“I wish I had invented blue jeans. They have expression, modesty, sex appeal, simplicity – all I hope for in my clothes.”
—Yves Saint Laurent
It’s easy to fall into the trap of piling on complexity to prove your worth.
Gotta stack that value, right?
Hold on.
Don’t be so proud of what you know or sell that you prioritize your definition of “value” over that of your buyer.
This is one of those Pareto Principle moments: 80% of the value of your product comes from 20% of the information. The ratio is actually probably even more lopsided than that.
Learn what they care about — how they count value. It probably won’t be how you add it up.
I’m not just selling you to sell what they want to buy, but I’m trying to convince you that in order to ship and sell your knowledge efficiently, don’t focus on the things you just don’t need.
Don’t get fancy. Just get it finished.
Your customer wants transformation.
That means they are “somewhere” and they want to be “somewhere else.”

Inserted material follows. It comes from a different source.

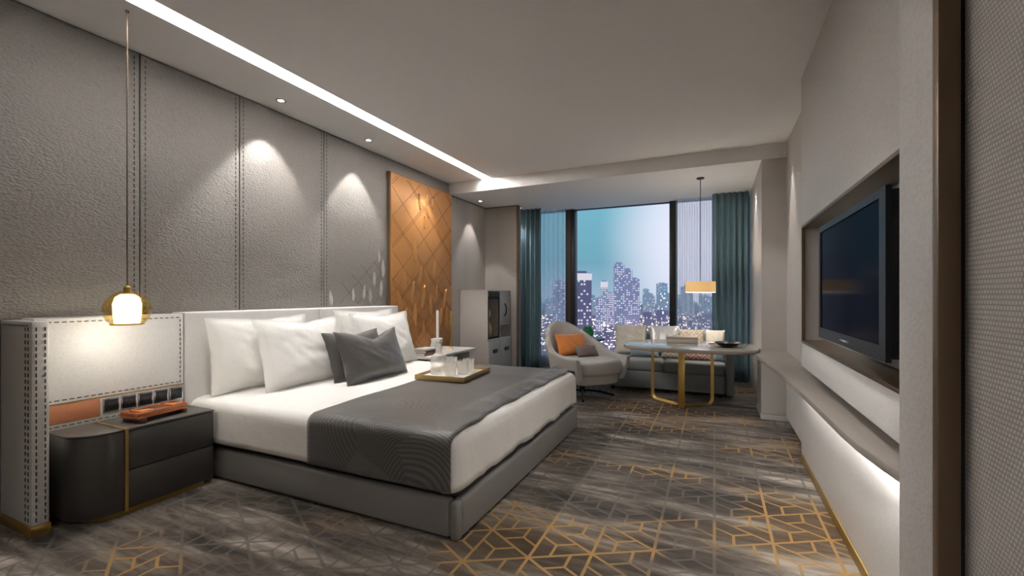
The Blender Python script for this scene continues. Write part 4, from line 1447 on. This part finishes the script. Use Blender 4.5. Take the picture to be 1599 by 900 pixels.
# ------------------------------------------------------------------ long shelf and low cabinets
SHZ = 0.605
sh = thing('wall_shelf', 'long grey oak shelf tapering along the television wall', 'shelf', (0.50, 3.2, 0.56))
out = [(0.657, YS - 0.005), (0.40, YS - 0.005), (0.352, 4.72), (0.365, 4.60), (0.43, 3.72), (0.462, 2.80), (0.475, 2.25), (0.485, 2.06), (0.505, 1.92), (0.54, 1.72), (0.555, 1.415), (0.70, 1.415), (0.70, 3.716), (0.657, 3.73)]
out = [(x, y) for x, y in out]
obj('board', prism(B(), out, SHZ - 0.030, SHZ, 0.004, 2), M['shelf'], sh)
inn = [(0.655, YS - 0.006), (0.42, YS - 0.006), (0.378, 4.72), (0.39, 4.58), (0.452, 3.72), (0.482, 2.80), (0.495, 2.25), (0.505, 2.06), (0.522, 1.92), (0.55, 1.72), (0.556, 1.416), (0.69, 1.416), (0.69, 3.716), (0.655, 3.73)]
obj('under_board', prism(B(), inn, SHZ - 0.044, SHZ - 0.0305, 0.0), M['shelf'], sh)
ll = thing('shelf_light', 'warm light strip hidden beneath the long shelf', 'light', (0.55, 2.6, 0.55))
obj('diffuser', box(B(), 0.535, 0.556, 1.6, 3.60, 0.551, 0.5605), M['led_shelf'], ll)

# low cabinets beyond the television panel
lc = thing('low_cabinet', 'white leather fronted low cabinet under the shelf past the television wall', 'cabinet', (0.63, 4.2, 0))
boxo('carcass', (0.615, 0.659, 3.73, 4.765, 0.03, 0.56), M['taupe_paint'], lc)
boxo('door', (0.60, 0.614, 3.735, 4.24, 0.045, 0.555), M['leather_cream'], lc, 0.003)
boxo('door', (0.60, 0.614, 4.246, 4.762, 0.045, 0.555), M['leather_cream'], lc, 0.003)
ec = thing('end_cabinet', 'white boxed low cabinet carrying the far end of the shelf', 'cabinet', (0.53, 4.98, 0))
boxo('body', (0.40, 0.659, 4.775, YS - 0.004, 0.055, 0.56), M['white_lacquer'], ec, 0.003)
boxo('plinth', (0.395, 0.66, 4.768, YS - 0.004, 0.0, 0.052), M['white_lacquer'], ec, 0.003)

# ------------------------------------------------------------------ television
tv = thing('television', 'black flat television mounted in the bronze framed wall niche', 'television', (0.54, 2.28, 0.95))
ya, yb, za, zb = 1.79, 2.79, 0.945, 1.515
bm = B()
box(bm, 0.512, 0.56, ya + 0.01, yb - 0.01, za + 0.01, zb - 0.01, 0.006)
obj('housing', bm, M['tv_body'], tv)
bm = B()
for a in ((ya, ya + 0.062, za, zb), (yb - 0.03, yb, za, zb), (ya + 0.062, yb - 0.03, zb - 0.03, zb), (ya + 0.062, yb - 0.03, za, za + 0.05)):
    box(bm, 0.498, 0.514, *a)
obj('bezel', bm, M['tv_body'], tv)
boxo('screen', (0.503, 0.5125, ya + 0.062, yb - 0.03, za + 0.05, zb - 0.03), M['tv_screen'], tv)
boxo('badge', (0.4968, 0.4985, 2.22, 2.36, za + 0.018, za + 0.028), M['chrome'], tv, 0.0005)
boxo('wall_mount', (0.56, 0.70, 2.1, 2.5, 1.08, 1.38), M['black_metal'], tv, 0.004)

# ------------------------------------------------------------------ city beyond the window
GRD = -60.0
fwv = Vector((-math.sin(YAW), math.cos(YAW), 0))
rtv = Vector((math.cos(YAW), math.sin(YAW), 0))


def city_pos(u, w):
    p = fwv * w + rtv * ((u - 800) / 695.0 * w)
    return p.x, p.y


struct('ground', box(B(), -3000, 2500, 120, 3200, GRD - 2, GRD), M['ground'])
brnd = random.Random(5)
FOOT = []


def tower(u0, u1, vt, w, mat, label, depth=None, lit=0.5, wm='win_lit', crown=None, cols=None, rows=None, rz=0.25, group=None, name='tower_block'):
    x, y = city_pos((u0 + u1) / 2, w)
    wd = (u1 - u0) / 695.0 * w * 0.86
    dp_ = depth or wd * 0.8
    top = CAM_H + (462 - vt) / 695.0 * w
    t = thing(name, label, 'building', (x, y, GRD), rz, group)
    H = top - GRD
    FOOT.append((x, y, math.hypot(wd, dp_) / 2 + 2.5))
    boxo('walls', (-wd / 2, wd / 2, -dp_ / 2, dp_ / 2, 0, H), M[mat], t, local=True, smooth=0)
    boxo('roof_plant', (-wd * 0.3, wd * 0.25, -dp_ * 0.25, dp_ * 0.25, H, H + 0.03 * H), M[mat], t, local=True, smooth=0)
    bm = B()
    nc = cols or max(3, int(wd / 3.2))
    nr = rows or max(3, int(H / 4.0))
    for face in (0, 1, 2):
        L = wd if face == 0 else dp_
        n = nc if face == 0 else max(2, int(nc * dp_ / wd))
        for i in range(n):
            for j in range(nr):
                if brnd.random() > lit:
                    continue
                a = -L / 2 + L * (i + 0.18) / n
                b_ = -L / 2 + L * (i + 0.82) / n
                z0, z1 = H * (j + 0.25) / nr, H * (j + 0.8) / nr
                if face == 0:
                    q = [(a, -dp_ / 2 - 0.15, z0), (b_, -dp_ / 2 - 0.15, z0), (b_, -dp_ / 2 - 0.15, z1), (a, -dp_ / 2 - 0.15, z1)]
                elif face == 1:
                    q = [(wd / 2 + 0.15, a, z0), (wd / 2 + 0.15, b_, z0), (wd / 2 + 0.15, b_, z1), (wd / 2 + 0.15, a, z1)]
                else:
                    q = [(-wd / 2 - 0.15, b_, z0), (-wd / 2 - 0.15, a, z0), (-wd / 2 - 0.15, a, z1), (-wd / 2 - 0.15, b_, z1)]
                bm.faces.new([bm.verts.new(p) for p in q])
    if bm.verts:
        obj('lit_windows', bm, M[wm], t, local=True, smooth=0, kind='stuff')
    else:
        bm.free()
    if crown:
        boxo('lit_crown', (-wd / 2 - 0.3, wd / 2 + 0.3, -dp_ / 2 - 0.3, dp_ / 2 + 0.3, H - crown, H - 0.5), M['win_lit'], t, local=True, smooth=0)
    return t


tower(893, 924, 427, 560, 'bld_dark', 'dark tower with glowing white crown beside the left mullion', lit=0.38, crown=9.0, rz=0.5)
tower(958, 976, 413, 820, 'bld', 'tallest violet tower in the middle of the skyline', lit=0.45, rz=0.35)
tower(973, 988, 422, 840, 'bld', 'slightly lower tower joined right of the tallest one', lit=0.45, rz=0.35)
tower(984, 999, 436, 860, 'bld', 'lowest stepped tower right of the tallest skyline cluster', lit=0.45, rz=0.35)
tower(930, 942, 466, 760, 'bld', 'pale lit block just right of the white crowned tower', lit=0.7, rz=0.3)
tower(938, 950, 440, 900, 'bld_haze', 'slim tower with brightly lit top left of the tallest tower', lit=0.6, crown=12, rz=0.3)
tower(947, 959, 458, 880, 'bld', 'narrow lit block touching the left of the tallest tower', lit=0.7, rz=0.3)
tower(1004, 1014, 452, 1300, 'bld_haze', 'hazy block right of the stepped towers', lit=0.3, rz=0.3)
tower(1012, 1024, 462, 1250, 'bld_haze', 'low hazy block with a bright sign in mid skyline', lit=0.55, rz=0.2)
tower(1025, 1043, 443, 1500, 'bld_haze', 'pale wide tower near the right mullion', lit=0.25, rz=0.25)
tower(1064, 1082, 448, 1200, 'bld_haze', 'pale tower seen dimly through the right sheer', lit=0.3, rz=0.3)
tower(862, 884, 440, 700, 'bld', 'violet tower seen dimly through the left sheer', lit=0.4, rz=0.4)
TOWERS = [(o_.location.x, o_.location.y) for o_ in col.objects if o_.name.startswith('tower_block')]
for w in (1800, 1450, 1200, 980, 820, 680, 580, 500, 440):
    for u in range(830, 1150, 22 if w > 700 else 28):
        uu = u + brnd.uniform(-2, 2)
        h_px = brnd.uniform(4, 15) * (700 / w) ** 0.5
        vb = 462 + (CAM_H - GRD) / w * 695
        vt = max(vb - h_px - 8 * (w > 700), 474)
        if w > 1100:
            vt = brnd.uniform(457, 474)
        bx_, by_ = city_pos(uu + 8, w)
        if any(math.hypot(bx_ - tx_, by_ - ty_) < 34 for tx_, ty_ in TOWERS):
            continue
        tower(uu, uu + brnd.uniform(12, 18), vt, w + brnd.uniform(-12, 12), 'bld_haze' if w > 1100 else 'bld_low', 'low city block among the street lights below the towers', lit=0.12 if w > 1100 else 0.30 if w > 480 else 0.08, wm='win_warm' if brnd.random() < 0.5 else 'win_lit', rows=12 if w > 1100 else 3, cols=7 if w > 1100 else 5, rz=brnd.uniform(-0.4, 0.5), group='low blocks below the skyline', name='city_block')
bm = B()
for _ in range(1800):
    u, w = brnd.uniform(820, 1160), 430 + 800 * brnd.random() ** 1.4
    x, y = city_pos(u, w)
    if any(math.hypot(x - a_, y - b_) < r_ for a_, b_, r_ in FOOT):
        continue
    z = GRD + brnd.uniform(1, 14)
    s_2 = brnd.uniform(0.4, 1.0) * w / 700
    box(bm, x - s_2, x + s_2, y - s_2, y + s_2, z, z + s_2 * 1.4)
o = obj('street_lamps', bm, M['street'], smooth=0, kind='stuff')
tag(o, 'scattered warm street lights across the dark city', 'city lights')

You need to be able to vocalize that transformation — even if they can’t do it that effectively — and show them how your thing will get them from here to there.
That’s it.
That’s the value they’re seeking. Not all the fluff and mumbo-jumbo (I’ve always wanted to use that term) you’re packing into your stuff.
Once you narrow it down to the most valued product, you won’t believe what people will pay for it. You’ll start to feel a little guilty charging that much for so little.
You’re wrong. They’re right. They know what they want, and you’re giving it to them. Nothing more, nothing less.
Blue jeans work because they do exactly what the customer wants to them to do. That functional value needs to be built into everything you do for your audience.